▶ Data block:
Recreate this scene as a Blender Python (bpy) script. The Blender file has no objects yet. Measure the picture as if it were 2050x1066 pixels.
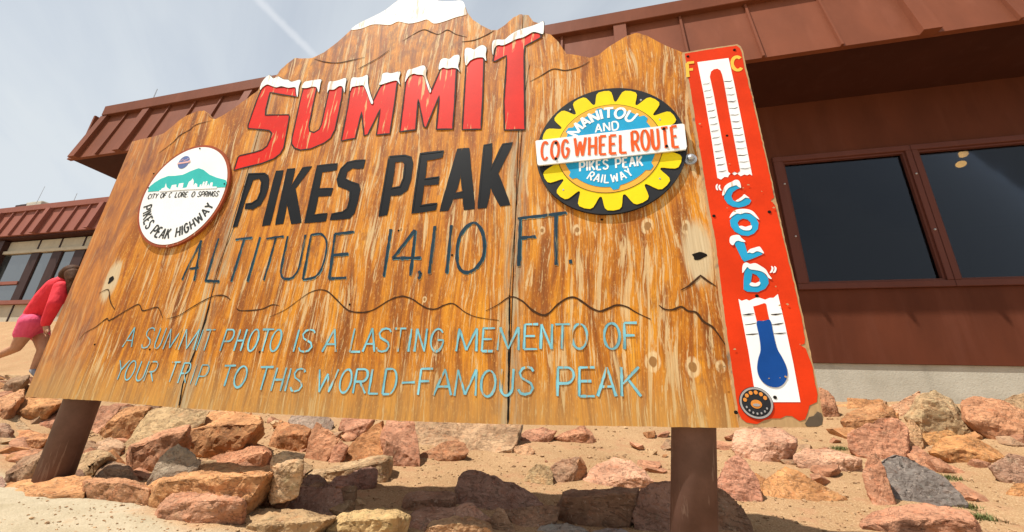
import bpy, bmesh, math, random
import numpy as np
from mathutils import Vector, noise, geometry
random.seed(7)
PI = math.pi
sc = bpy.context.scene
COL = sc.collection

# ------------------------------------------------------------------ camera, sky, sun, exposure
F, PITCH, ROLL, YAW = 778.0, 0.3216, 0.0390, -0.2470       # focal length in photo pixels (2050 wide), angles
_f = np.array([0, math.cos(PITCH), math.sin(PITCH)]); _u = np.array([0, -math.sin(PITCH), math.cos(PITCH)]); _r = np.array([1.0, 0, 0])
_r2 = math.cos(ROLL)*_r + math.sin(ROLL)*_u
_u2 = -math.sin(ROLL)*_r + math.cos(ROLL)*_u
RW = np.array([[math.cos(YAW), math.sin(YAW), 0], [-math.sin(YAW), math.cos(YAW), 0], [0, 0, 1.0]])
CR, CU, CF = RW@_r2, RW@_u2, RW@_f
cam = bpy.data.cameras.new('camera'); co = bpy.data.objects.new('camera', cam); COL.objects.link(co)
from mathutils import Matrix
co.matrix_world = Matrix(((CR[0], CU[0], -CF[0], 0), (CR[1], CU[1], -CF[1], 0), (CR[2], CU[2], -CF[2], 0), (0, 0, 0, 1)))
cam.sensor_width = 36; cam.lens = 36*F/2050; cam.clip_start = 0.02; cam.clip_end = 5000
sc.camera = co

SUN = Vector((-1.38, -1.0, 3.08)).normalized()
EL = math.asin(SUN.z); ROT = math.atan2(SUN.x, SUN.y)
sl = bpy.data.lights.new('sun', 'SUN'); sl.energy = 5.0; sl.angle = math.radians(0.5); sl.color = (1.0, 0.95, 0.87)
so = bpy.data.objects.new('sun', sl); COL.objects.link(so)
so.rotation_euler = SUN.to_track_quat('Z', 'Y').to_euler()
sc.view_settings.view_transform = 'Standard'; sc.view_settings.look = 'None'
sc.view_settings.exposure = 0.50; sc.view_settings.gamma = 1


class NB:
    """small helper for building node trees"""
    def __init__(s, tree):
        s.t = tree; s.n = tree.nodes; s.l = tree.links
    def add(s, typ, **kw):
        n = s.n.new(typ)
        for k, v in kw.items(): setattr(n, k, v)
        return n
    def link(s, a, b):
        if isinstance(a, bpy.types.NodeSocket): s.l.new(a, b)
        elif a is not None: b.default_value = a
    def math(s, op, a, b=None, c=None, clamp=False):
        n = s.add('ShaderNodeMath', operation=op, use_clamp=clamp)
        for i, v in enumerate((a, b, c)):
            if v is not None: s.link(v, n.inputs[i])
        return n.outputs[0]
    def vmath(s, op, a, b=None, sc_=None):
        n = s.add('ShaderNodeVectorMath', operation=op)
        s.link(a, n.inputs[0])
        if b is not None: s.link(b, n.inputs[1])
        if sc_ is not None: s.link(sc_, n.inputs['Scale'])
        return n.outputs['Value'] if op in ('DOT_PRODUCT', 'LENGTH', 'DISTANCE') else n.outputs[0]
    def noise(s, vec, scale=1.0, detail=4, rough=.55, dist=0.0):
        n = s.add('ShaderNodeTexNoise'); s.link(vec, n.inputs['Vector'])
        n.inputs['Scale'].default_value = scale; n.inputs['Detail'].default_value = detail
        n.inputs['Roughness'].default_value = rough; n.inputs['Distortion'].default_value = dist
        return n.outputs[0]
    def sstep(s, v, a, b):
        n = s.add('ShaderNodeMapRange', interpolation_type='SMOOTHSTEP'); s.link(v, n.inputs[0])
        n.inputs[1].default_value = a; n.inputs[2].default_value = b
        return n.outputs[0]
    def lin(s, v, a, b, c=0., d=1.):
        n = s.add('ShaderNodeMapRange'); s.link(v, n.inputs[0])
        for i, q in enumerate((a, b, c, d)): n.inputs[i+1].default_value = q
        return n.outputs[0]
    def mix(s, fac, a, b, mode='MIX'):
        n = s.add('ShaderNodeMix', data_type='RGBA', blend_type=mode); s.link(fac, n.inputs[0])
        for v, i in ((a, 6), (b, 7)):
            if isinstance(v, tuple): v = (*v[:3], 1)
            s.link(v, n.inputs[i])
        return n.outputs[2]
    def ramp(s, v, stops):
        n = s.add('ShaderNodeValToRGB'); s.link(v, n.inputs[0]); e = n.color_ramp.elements
        while len(e) < len(stops): e.new(.5)
        for q, (p, c) in zip(e, stops): q.position = p; q.color = (*c, 1)
        return n.outputs[0]
    def scalev(s, vec, v3):
        return s.vmath('MULTIPLY', vec, v3)
    def bump(s, h, strength=.3, dist=.01):
        n = s.add('ShaderNodeBump'); n.inputs['Strength'].default_value = strength; n.inputs['Distance'].default_value = dist
        s.link(h, n.inputs['Height']); return n.outputs[0]


def material(name):
    m = bpy.data.materials.new(name); m.use_nodes = True
    nb = NB(m.node_tree); nb.n.clear()
    out = nb.add('ShaderNodeOutputMaterial'); b = nb.add('ShaderNodeBsdfPrincipled')
    nb.l.new(b.outputs[0], out.inputs[0])
    return m, nb, b


# world: daylight sky with thin streaky cirrus
w = bpy.data.worlds.new('World'); sc.world = w; w.use_nodes = True
nb = NB(w.node_tree); nb.n.clear()
wo = nb.add('ShaderNodeOutputWorld'); bg = nb.add('ShaderNodeBackground'); nb.l.new(bg.outputs[0], wo.inputs[0])
sky = nb.add('ShaderNodeTexSky', sky_type='NISHITA', sun_disc=False)
sky.sun_elevation = EL; sky.sun_rotation = ROT; sky.altitude = 2500; sky.dust_density = 1.5
tc = nb.add('ShaderNodeTexCoord').outputs['Generated']
sx = nb.add('ShaderNodeSeparateXYZ'); nb.link(tc, sx.inputs[0])
zz = nb.math('ADD', nb.math('MAXIMUM', sx.outputs[2], 0.0), 0.12)
cxy = nb.add('ShaderNodeCombineXYZ')
nb.link(nb.math('DIVIDE', sx.outputs[0], zz), cxy.inputs[0]); nb.link(nb.math('DIVIDE', sx.outputs[1], zz), cxy.inputs[1])
rot = nb.add('ShaderNodeVectorRotate', rotation_type='Z_AXIS'); nb.link(cxy.outputs[0], rot.inputs['Vector']); rot.inputs['Angle'].default_value = 0.75
c1 = nb.noise(nb.scalev(rot.outputs[0], (0.45, 1.5, 1)), 1.3, 5, .5, .5)
c2 = nb.noise(nb.scalev(rot.outputs[0], (0.9, 4.5, 1)), 1.5, 6, .55, .8)
cl = nb.math('ADD', nb.math('MULTIPLY', c1, .7), nb.math('MULTIPLY', c2, .3))
cm = nb.sstep(cl, .30, .66)
cm = nb.math('ADD', nb.math('MULTIPLY', cm, .27), .60)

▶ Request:
Reproduce the whole listing exactly, but not the images in it.

▶ Final result:
Recreate this scene as a Blender Python (bpy) script. The Blender file has no objects yet. Measure the picture as if it were 2050x1066 pixels.
import bpy, bmesh, math, random
import numpy as np
from mathutils import Vector, noise, geometry
random.seed(7)
PI = math.pi
sc = bpy.context.scene
COL = sc.collection

# ------------------------------------------------------------------ camera, sky, sun, exposure
F, PITCH, ROLL, YAW = 778.0, 0.3216, 0.0390, -0.2470       # focal length in photo pixels (2050 wide), angles
_f = np.array([0, math.cos(PITCH), math.sin(PITCH)]); _u = np.array([0, -math.sin(PITCH), math.cos(PITCH)]); _r = np.array([1.0, 0, 0])
_r2 = math.cos(ROLL)*_r + math.sin(ROLL)*_u
_u2 = -math.sin(ROLL)*_r + math.cos(ROLL)*_u
RW = np.array([[math.cos(YAW), math.sin(YAW), 0], [-math.sin(YAW), math.cos(YAW), 0], [0, 0, 1.0]])
CR, CU, CF = RW@_r2, RW@_u2, RW@_f
cam = bpy.data.cameras.new('camera'); co = bpy.data.objects.new('camera', cam); COL.objects.link(co)
from mathutils import Matrix
co.matrix_world = Matrix(((CR[0], CU[0], -CF[0], 0), (CR[1], CU[1], -CF[1], 0), (CR[2], CU[2], -CF[2], 0), (0, 0, 0, 1)))
cam.sensor_width = 36; cam.lens = 36*F/2050; cam.clip_start = 0.02; cam.clip_end = 5000
sc.camera = co

SUN = Vector((-1.38, -1.0, 3.08)).normalized()
EL = math.asin(SUN.z); ROT = math.atan2(SUN.x, SUN.y)
sl = bpy.data.lights.new('sun', 'SUN'); sl.energy = 5.0; sl.angle = math.radians(0.5); sl.color = (1.0, 0.95, 0.87)
so = bpy.data.objects.new('sun', sl); COL.objects.link(so)
so.rotation_euler = SUN.to_track_quat('Z', 'Y').to_euler()
sc.view_settings.view_transform = 'Standard'; sc.view_settings.look = 'None'
sc.view_settings.exposure = 0.50; sc.view_settings.gamma = 1


class NB:
    """small helper for building node trees"""
    def __init__(s, tree):
        s.t = tree; s.n = tree.nodes; s.l = tree.links
    def add(s, typ, **kw):
        n = s.n.new(typ)
        for k, v in kw.items(): setattr(n, k, v)
        return n
    def link(s, a, b):
        if isinstance(a, bpy.types.NodeSocket): s.l.new(a, b)
        elif a is not None: b.default_value = a
    def math(s, op, a, b=None, c=None, clamp=False):
        n = s.add('ShaderNodeMath', operation=op, use_clamp=clamp)
        for i, v in enumerate((a, b, c)):
            if v is not None: s.link(v, n.inputs[i])
        return n.outputs[0]
    def vmath(s, op, a, b=None, sc_=None):
        n = s.add('ShaderNodeVectorMath', operation=op)
        s.link(a, n.inputs[0])
        if b is not None: s.link(b, n.inputs[1])
        if sc_ is not None: s.link(sc_, n.inputs['Scale'])
        return n.outputs['Value'] if op in ('DOT_PRODUCT', 'LENGTH', 'DISTANCE') else n.outputs[0]
    def noise(s, vec, scale=1.0, detail=4, rough=.55, dist=0.0):
        n = s.add('ShaderNodeTexNoise'); s.link(vec, n.inputs['Vector'])
        n.inputs['Scale'].default_value = scale; n.inputs['Detail'].default_value = detail
        n.inputs['Roughness'].default_value = rough; n.inputs['Distortion'].default_value = dist
        return n.outputs[0]
    def sstep(s, v, a, b):
        n = s.add('ShaderNodeMapRange', interpolation_type='SMOOTHSTEP'); s.link(v, n.inputs[0])
        n.inputs[1].default_value = a; n.inputs[2].default_value = b
        return n.outputs[0]
    def lin(s, v, a, b, c=0., d=1.):
        n = s.add('ShaderNodeMapRange'); s.link(v, n.inputs[0])
        for i, q in enumerate((a, b, c, d)): n.inputs[i+1].default_value = q
        return n.outputs[0]
    def mix(s, fac, a, b, mode='MIX'):
        n = s.add('ShaderNodeMix', data_type='RGBA', blend_type=mode); s.link(fac, n.inputs[0])
        for v, i in ((a, 6), (b, 7)):
            if isinstance(v, tuple): v = (*v[:3], 1)
            s.link(v, n.inputs[i])
        return n.outputs[2]
    def ramp(s, v, stops):
        n = s.add('ShaderNodeValToRGB'); s.link(v, n.inputs[0]); e = n.color_ramp.elements
        while len(e) < len(stops): e.new(.5)
        for q, (p, c) in zip(e, stops): q.position = p; q.color = (*c, 1)
        return n.outputs[0]
    def scalev(s, vec, v3):
        return s.vmath('MULTIPLY', vec, v3)
    def bump(s, h, strength=.3, dist=.01):
        n = s.add('ShaderNodeBump'); n.inputs['Strength'].default_value = strength; n.inputs['Distance'].default_value = dist
        s.link(h, n.inputs['Height']); return n.outputs[0]


def material(name):
    m = bpy.data.materials.new(name); m.use_nodes = True
    nb = NB(m.node_tree); nb.n.clear()
    out = nb.add('ShaderNodeOutputMaterial'); b = nb.add('ShaderNodeBsdfPrincipled')
    nb.l.new(b.outputs[0], out.inputs[0])
    return m, nb, b


# world: daylight sky with thin streaky cirrus
w = bpy.data.worlds.new('World'); sc.world = w; w.use_nodes = True
nb = NB(w.node_tree); nb.n.clear()
wo = nb.add('ShaderNodeOutputWorld'); bg = nb.add('ShaderNodeBackground'); nb.l.new(bg.outputs[0], wo.inputs[0])
sky = nb.add('ShaderNodeTexSky', sky_type='NISHITA', sun_disc=False)
sky.sun_elevation = EL; sky.sun_rotation = ROT; sky.altitude = 2500; sky.dust_density = 1.5
tc = nb.add('ShaderNodeTexCoord').outputs['Generated']
sx = nb.add('ShaderNodeSeparateXYZ'); nb.link(tc, sx.inputs[0])
zz = nb.math('ADD', nb.math('MAXIMUM', sx.outputs[2], 0.0), 0.12)
cxy = nb.add('ShaderNodeCombineXYZ')
nb.link(nb.math('DIVIDE', sx.outputs[0], zz), cxy.inputs[0]); nb.link(nb.math('DIVIDE', sx.outputs[1], zz), cxy.inputs[1])
rot = nb.add('ShaderNodeVectorRotate', rotation_type='Z_AXIS'); nb.link(cxy.outputs[0], rot.inputs['Vector']); rot.inputs['Angle'].default_value = 0.75
c1 = nb.noise(nb.scalev(rot.outputs[0], (0.45, 1.5, 1)), 1.3, 5, .5, .5)
c2 = nb.noise(nb.scalev(rot.outputs[0], (0.9, 4.5, 1)), 1.5, 6, .55, .8)
cl = nb.math('ADD', nb.math('MULTIPLY', c1, .7), nb.math('MULTIPLY', c2, .3))
cm = nb.sstep(cl, .30, .66)
cm = nb.math('ADD', nb.math('MULTIPLY', cm, .27), .60)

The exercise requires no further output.